I am wondering which movie ...

Question: I am wondering which movie you think has the sexiest/most erotic strip scene. Not some XXX-rated porn movie, but a mainstream movie.


Answer: In addition to leaving out hard-core porn, I'm eliminating direct-to-video soft-core pictures because I don't think they're what you have in mind, either. Two candidates spring immediately to mind, one old and one relatively recent.

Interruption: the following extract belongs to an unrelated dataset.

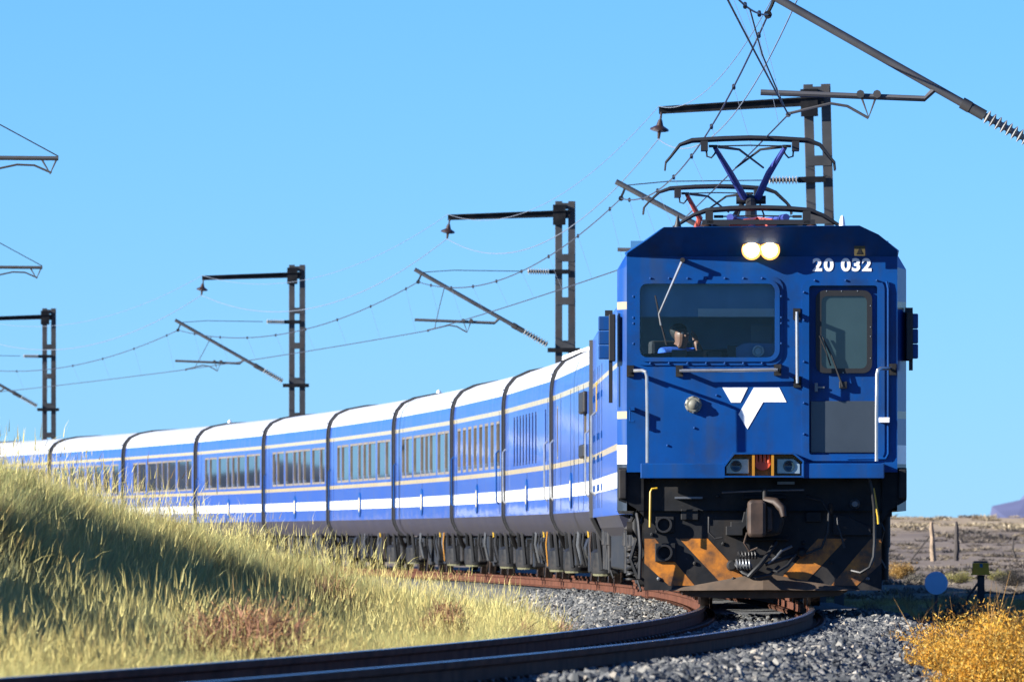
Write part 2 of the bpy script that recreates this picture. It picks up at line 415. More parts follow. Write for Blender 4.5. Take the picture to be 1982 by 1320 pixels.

The old movie is Gilda (1946), starring Rita Hayworth as a slinky man-eater. Her celebrated strip number, which she performs while singing the suggestive "Put the Blame on Mame" (Mame's sex appeal is blamed for everything from the 1906 San Francisco earthquake to the fire that ripped through Chicago in 1871) barely involves any stripping. She starts out in an evening gown and a pair of elbow-length gloves and is interrupted after she's removed only a single glove. But Hayworth, a cabaret dancer before she broke into movies, really knew how to work a room: The scene is all tease and no sleaze, and it sizzles with erotic promise.   

Jamie Lee Curtis' comic-yet-steamy strip in True Lies (1994) turns up regularly in print and video roundups of sexiest movie moments. Part of the scene's appeal is that Curtis looks great: She's leggy, curvy but lean, and lacks the exaggerated, man-made sex-toy anatomy of, say, a Pamela Anderson (which is why women like the scene as much as men). Partly because the strip scene comes out of a clever context: Curtis' Helen Tasker is a restless wife who thinks her husband, Harry (Arnold Schwarzenegger), is a boring computer salesman, but he's actually an undercover superspy; he suspects — with some justification — that she's having or considering having an affair. He disguises himself as someone else and blackmails her into taking a "mission" that involves pretending to be a hooker, seducing a double agent and planting a miniature transmitter in their hotel room. The payoff is that the "agent" (who stays in the shadows while she does her act) is actually her husband. The other factor is Curtis' perversely enticing mix of sultriness and gawkiness (including an apparently accidental pratfall that director James Cameron liked so much he kept it in). After all, an excess of perfection can feel very cold and mechanical — that's what's wrong with Demi Moore in Striptease (1996). She looks sleek and polished, but there isn't an ounce of life in her or in her routines.